Encontramo-nos com a família Taylor num dia de feira, no campo da Quinta do Aparício, renovado pela Hoopers e pelo Município de Barcelos. No passeio, Jojo é um pequeno ponto luminoso que, do alto do seu triciclo, abre caminho pelo coração de Barcelos. Acaba de sair da escola, e o percurso até casa faz-se ao ritmo certo: “tudo é mais lento aqui em comparação com os EUA. Só andamos a pé, não usamos carro. Tem sido super bom para nós. A Jojo anda numa escola portuguesa, e está a tornar-se rapidamente o membro mais fluente da família. Foi uma mudança grande para ela, afastá-la dos avós. Mas cá encontrámos pessoas que são como família. Temos o privilégio de poder ver os nossos pais duas vezes por época, eles felizmente têm essa possibilidade. Mas aqui as pessoas amam-nos incondicionalmente, e ter esse tipo de conexão é super importante.”
Hoje, para a família Taylor, Barcelos “é uma casa longe de casa. Nós adoramos a cidade e queríamos muito ficar cá. Mas no ano passado, na final contra a ADS, pensei que a única solução seria ganhar o campeonato e subir de divisão, caso contrário teria de procurar outra opção. Sem qualquer desrespeito, até porque há excelentes atletas na segunda divisão, eu sabia que era uma jogadora de liga. Mas eu queria tanto ficar em Barcelos que cheguei ao ponto de entrar nos últimos dois jogos da eliminatória com uma costela partida. Gosto imenso da cidade e foi por isso que joguei nesse estado, queria ter uma oportunidade de estar na liga com o clube. O dinheiro não pode comprar tudo. Mudei-me com a minha família para cá, queremos sentir-nos em casa, estabelecidos. Estamos a tratar do visto e do processo de dupla cidadania, tenho o sonho de jogar pela seleção portuguesa.”

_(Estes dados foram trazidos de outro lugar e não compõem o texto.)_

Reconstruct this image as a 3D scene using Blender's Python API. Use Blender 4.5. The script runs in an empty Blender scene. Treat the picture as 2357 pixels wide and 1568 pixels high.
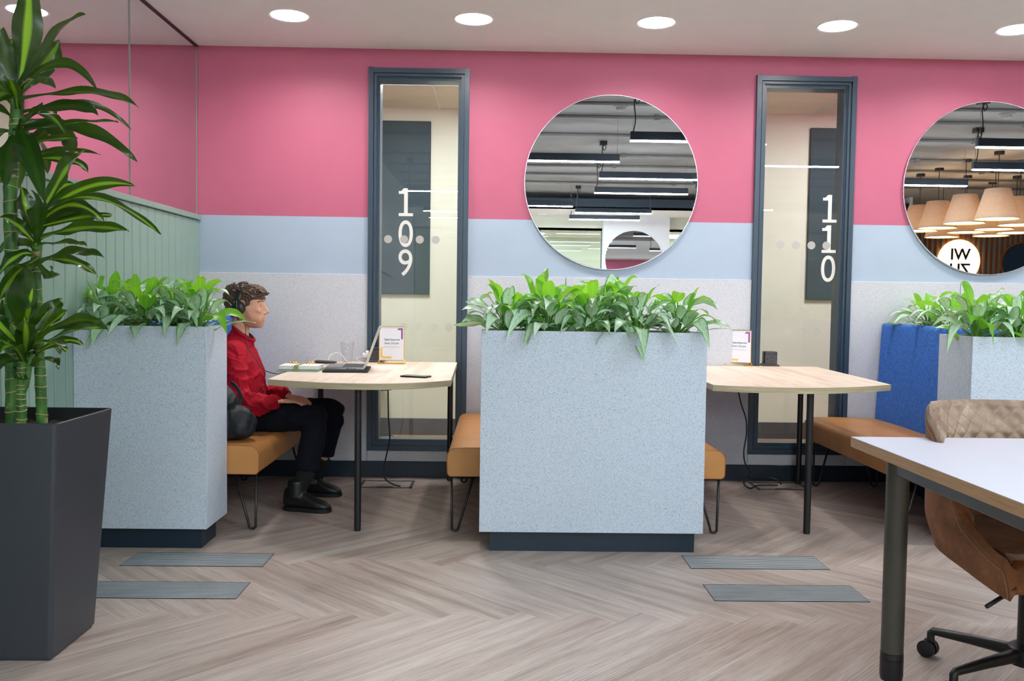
import bpy, bmesh, math, random
from mathutils import Vector, Matrix, noise, Euler
C = bpy.context.scene.collection
RND = random.Random(7)
PI = math.pi

# ------------------------------------------------------------------ camera model (2357 x 1568)
F = 2050.0; CX, CY = 1178.5, 784.0; H = 1.16; W = 5.74
YAW = math.radians(1.01); PITCH = math.radians(2.65); ROLL = 0.0136
_f = Vector((math.sin(YAW)*math.cos(PITCH), math.cos(YAW)*math.cos(PITCH), -math.sin(PITCH)))
_r0 = Vector((math.cos(YAW), -math.sin(YAW), 0)); _u0 = _r0.cross(_f)
_r = _r0*math.cos(ROLL) + _u0*math.sin(ROLL); _u = _u0*math.cos(ROLL) - _r0*math.sin(ROLL)
def at(px, py, y):
    """the point in the room, y metres into it, that the photo shows at px, py"""
    d = _f + _r*((px-CX)/F) - _u*((py-CY)/F)
    return Vector((0, 0, H)) + d*(y/d.y)

# ------------------------------------------------------------------ mesh helpers
def B(): return bmesh.new()
def _setm(faces, mi):
    for f in faces: f.material_index = mi
def box(bm, x0, x1, y0, y1, z0, z1, mi=0, bev=0.0, seg=2):
    vs = [bm.verts.new(p) for p in ((x0,y0,z0),(x1,y0,z0),(x1,y1,z0),(x0,y1,z0),(x0,y0,z1),(x1,y0,z1),(x1,y1,z1),(x0,y1,z1))]
    fs = [bm.faces.new([vs[i] for i in q]) for q in ((3,2,1,0),(4,5,6,7),(0,1,5,4),(1,2,6,5),(2,3,7,6),(3,0,4,7))]
    _setm(fs, mi)
    if bev > 0:
        es = list({e for f in fs for e in f.edges})
        r = bmesh.ops.bevel(bm, geom=es, offset=bev, segments=seg, affect='EDGES', profile=0.5)
        _setm(r['faces'], mi)
        vs = list({v for f in fs if f.is_valid for v in f.verts} | {v for f in r['faces'] for v in f.verts})
    return vs
def xf(vs, m):
    for v in vs: v.co = m @ v.co
def frame_of(d):
    d = d.normalized()
    a = Vector((0,0,1)) if abs(d.z) < 0.95 else Vector((1,0,0))
    s = d.cross(a).normalized(); return s, s.cross(d).normalized()
def tube(bm, pts, r, seg=10, mi=0, cap=True):
    pts = [Vector(p) for p in pts]; n = len(pts)
    rs = r if isinstance(r, (list, tuple)) else [r]*n
    rings = []; s = None
    for i, p in enumerate(pts):
        d = (pts[min(i+1,n-1)] - pts[max(i-1,0)])
        if d.length < 1e-9: d = Vector((0,0,1))
        d.normalize()
        if s is None: s, t = frame_of(d)
        else:
            s = (s - d*s.dot(d))
            if s.length < 1e-6: s, t = frame_of(d)
            s.normalize(); t = s.cross(d)
        rings.append([bm.verts.new(p + (s*math.cos(a) + t*math.sin(a))*rs[i]) for a in [2*PI*k/seg for k in range(seg)]])
    fs = []
    for a, b in zip(rings, rings[1:]):
        for k in range(seg):
            fs.append(bm.faces.new((a[k], a[(k+1)%seg], b[(k+1)%seg], b[k])))
    if cap:
        fs.append(bm.faces.new(rings[0][::-1])); fs.append(bm.faces.new(rings[-1]))
    _setm(fs, mi)
    return [v for rg in rings for v in rg]
def smoothpath(pts, n=8):
    """Catmull-Rom through points"""
    P = [Vector(p) for p in pts]; P = [P[0]*2-P[1]] + P + [P[-1]*2-P[-2]]
    out = []
    for i in range(1, len(P)-2):
        for k in range(n):
            t = k/n; a,b,c,d = P[i-1],P[i],P[i+1],P[i+2]
            out.append(0.5*((2*b)+(c-a)*t+(2*a-5*b+4*c-d)*t*t+(3*b-a-3*c+d)*t**3))
    out.append(P[-2]); return out
def lathe(bm, prof, c=(0,0,0), seg=32, mi=0, axis='Z'):
    """prof: (radius, height) pairs"""
    c = Vector(c); rings = []
    for r, h in prof:
        ring = []
        for k in range(seg):
            a = 2*PI*k/seg
            p = Vector((r*math.cos(a), r*math.sin(a), h))
            if axis == 'Y': p = Vector((p.x, p.z, p.y))
            ring.append(bm.verts.new(c+p))
        rings.append(ring)
    fs = []
    for a, b in zip(rings, rings[1:]):
        for k in range(seg): fs.append(bm.faces.new((a[k], a[(k+1)%seg], b[(k+1)%seg], b[k])))
    if prof[0][0] > 1e-5: fs.append(bm.faces.new(rings[0][::-1]))
    if prof[-1][0] > 1e-5: fs.append(bm.faces.new(rings[-1]))
    _setm(fs, mi); return [v for rg in rings for v in rg]
def ell(bm, c, r, rot=None, mi=0, seg=16, rings=10):
    m = Matrix.Translation(Vector(c)) @ (rot.to_matrix().to_4x4() if rot else Matrix.Identity(4)) @ Matrix.Diagonal((r[0], r[1], r[2], 1))
    top = bm.verts.new(m @ Vector((0,0,1))); bot = bm.verts.new(m @ Vector((0,0,-1))); R = []
    for i in range(1, rings):
        t = PI*i/rings; R.append([bm.verts.new(m @ Vector((math.sin(t)*math.cos(2*PI*k/seg), math.sin(t)*math.sin(2*PI*k/seg), math.cos(t)))) for k in range(seg)])
    fs = []
    for k in range(seg):
        j = (k+1) % seg; fs.append(bm.faces.new((top, R[0][k], R[0][j]))); fs.append(bm.faces.new((bot, R[-1][j], R[-1][k])))
        for a_, b_ in zip(R, R[1:]): fs.append(bm.faces.new((a_[k], b_[k], b_[j], a_[j])))
    _setm(fs, mi)
    return [top, bot] + [v for q in R for v in q]
def prism(bm, poly, z0, z1, mi=0, mi_side=None):
    """polygon in xy, extruded in z"""
    a = [bm.verts.new((p[0], p[1], z0)) for p in poly]; b = [bm.verts.new((p[0], p[1], z1)) for p in poly]
    n = len(poly)
    fs = [bm.faces.new(a[::-1]), bm.faces.new(b)]
    sd = [bm.faces.new((a[i], a[(i+1)%n], b[(i+1)%n], b[i])) for i in range(n)]
    _setm(fs, mi); _setm(sd, mi if mi_side is None else mi_side)
    return a+b
def ring_xz(bm, o, i, y0, y1, mi=0):
    """rectangular frame in the wall plane: o, i = (x0,x1,z0,z1)"""
    box(bm, o[0], i[0], y0, y1, o[2], o[3], mi); box(bm, i[1], o[1], y0, y1, o[2], o[3], mi)
    box(bm, i[0], i[1], y0, y1, o[2], i[2], mi); box(bm, i[0], i[1], y0, y1, i[3], o[3], mi)
def textmesh(bm, s, size, m, extrude=0.001, mi=0, align='CENTER', sx=1.0, bold=0.0):
    cu = bpy.data.curves.new('t', 'FONT'); cu.body = s; cu.size = size; cu.extrude = extrude
    cu.align_x = align; cu.resolution_u = 6; cu.offset = bold
    ob = bpy.data.objects.new('t', cu); C.objects.link(ob)
    bpy.context.view_layer.update()
    me = bpy.data.meshes.new_from_object(ob.evaluated_get(bpy.context.evaluated_depsgraph_get()))
    n0 = len(bm.verts); f0 = len(bm.faces)
    bm.from_mesh(me); bm.verts.ensure_lookup_table(); bm.faces.ensure_lookup_table()
    sc = Matrix.Diagonal((sx,1,1,1))
    for v in bm.verts[n0:]: v.co = m @ (sc @ v.co)
    for f in bm.faces[f0:]: f.material_index = mi; f.smooth = False
    bpy.data.objects.remove(ob); bpy.data.curves.remove(cu); bpy.data.meshes.remove(me)
FACE = Matrix(((1,0,0,0),(0,0,-1,0),(0,1,0,0),(0,0,0,1)))   # text plane -> faces -y, reads left to right from the camera side

# ------------------------------------------------------------------ object helpers
def tag(o, label=None, cat=None, group=None, kind=None):
    for k, v in (('label',label),('category',cat),('group',group),('kind',kind)):
        if v: o[k] = v
    return o
def thing(name, loc, label, cat, group=None):
    o = bpy.data.objects.new(name, None); C.objects.link(o); o.location = loc
    o.empty_display_size = 0.05
    return tag(o, label, cat, group)
def base_of(o):
    while o.parent: o = o.parent
    return o.location.copy()
def obj(name, bm, mats, parent=None, smooth=False, angle=None, label=None, recalc=True, center=None):
    if recalc: bmesh.ops.recalc_face_normals(bm, faces=bm.faces[:])
    off = base_of(parent) if parent else (Vector(center) if center else Vector((0,0,0)))
    for v in bm.verts: v.co -= off
    me = bpy.data.meshes.new(name); bm.to_mesh(me); bm.free()
    for m in (mats if isinstance(mats, (list, tuple)) else [mats]): me.materials.append(m)
    o = bpy.data.objects.new(name, me); C.objects.link(o)
    if smooth:
        if angle is None:
            for p in me.polygons: p.use_smooth = True
        else:
            me.shade_smooth() if hasattr(me, 'shade_smooth') else None
            for p in me.polygons: p.use_smooth = True
            try:
                me.set_sharp_from_angle(angle=math.radians(angle))
            except Exception: pass
    if parent: o.parent = parent
    elif center: o.location = off
    if label: o['label'] = label
    return o
def struct(name, bm, mats, parent=None, **k):
    o = obj(name, bm, mats, parent, **k)
    if not parent: o['kind'] = 'structure'
    return o
def dup(root, loc=None, label=None, group=None, rotz=None):
    r = root.copy(); C.objects.link(r)
    if loc is not None: r.location = loc
    if rotz is not None: r.rotation_euler = (0,0,rotz)
    if label: r['label'] = label
    if group: r['group'] = group
    for ch in list(root.children):
        c = ch.copy(); C.objects.link(c); c.parent = r
        for g in list(ch.children):
            d = g.copy(); C.objects.link(d); d.parent = c
    return r
def remesh(bm, voxel, smooth_it=4, fac=0.5):
    """melt overlapping shapes of a bmesh into one continuous skin"""
    bmesh.ops.recalc_face_normals(bm, faces=bm.faces[:])
    me = bpy.data.meshes.new('r'); bm.to_mesh(me); bm.free()
    o = bpy.data.objects.new('r', me); C.objects.link(o)
    md = o.modifiers.new('r', 'REMESH'); md.mode = 'VOXEL'; md.voxel_size = voxel
    if smooth_it:
        sm = o.modifiers.new('s', 'SMOOTH'); sm.iterations = smooth_it; sm.factor = fac
    bpy.context.view_layer.update()
    m2 = bpy.data.meshes.new_from_object(o.evaluated_get(bpy.context.evaluated_depsgraph_get()))
    out = bmesh.new(); out.from_mesh(m2)
    bpy.data.objects.remove(o); bpy.data.meshes.remove(me); bpy.data.meshes.remove(m2)
    return out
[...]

Neste momento, o BC Barcelos ocupa o oitavo lugar da Liga Betclic feminina, e o objetivo é claramente diferente: “se no ano passado só pensava em ganhar, agora aceitámos o desafio de tentar manter a equipa na liga e fazer uma boa campanha. Honestamente acho que ainda não estamos a praticar o nosso melhor basquetebol, e as outras equipas sabem-no. Mas tenho muito orgulho em poder dizer que sou uma líder na equipa, algo que não é fácil para uma jogadora estrangeira. Passámos por algumas dores de crescimento nesse processo, mas ter credibilidade para assumir essa liderança é excelente. Adoro Barcelos, adoro o clube, e quero muito fazer algo especial esta época, algo que as pessoas não esperam de nós. Queremos decididamente ficar em Portugal nos próximos anos, tomam mesmo bem conta de nós, e isso é muito mais importante do que o dinheiro. Para mim trata-se de ter a oportunidade de jogar basquetebol com a minha família cá, comigo, e de me manter presente como mãe”.
Rebecca Taylor segue para uma época impressionante na Liga Betclic feminina. No que depender de si, os dias continuarão a preencher-se de hi5’s espontâneos na rua e de muito orgulho nas cores que representa. Na segunda temporada de um percurso que começou apenas aos 29 anos, Taylor já conquistou as honras de uma carreira: Barcelos é a sua nova casa e a sua vida um exemplo de superação, determinação e muita coragem.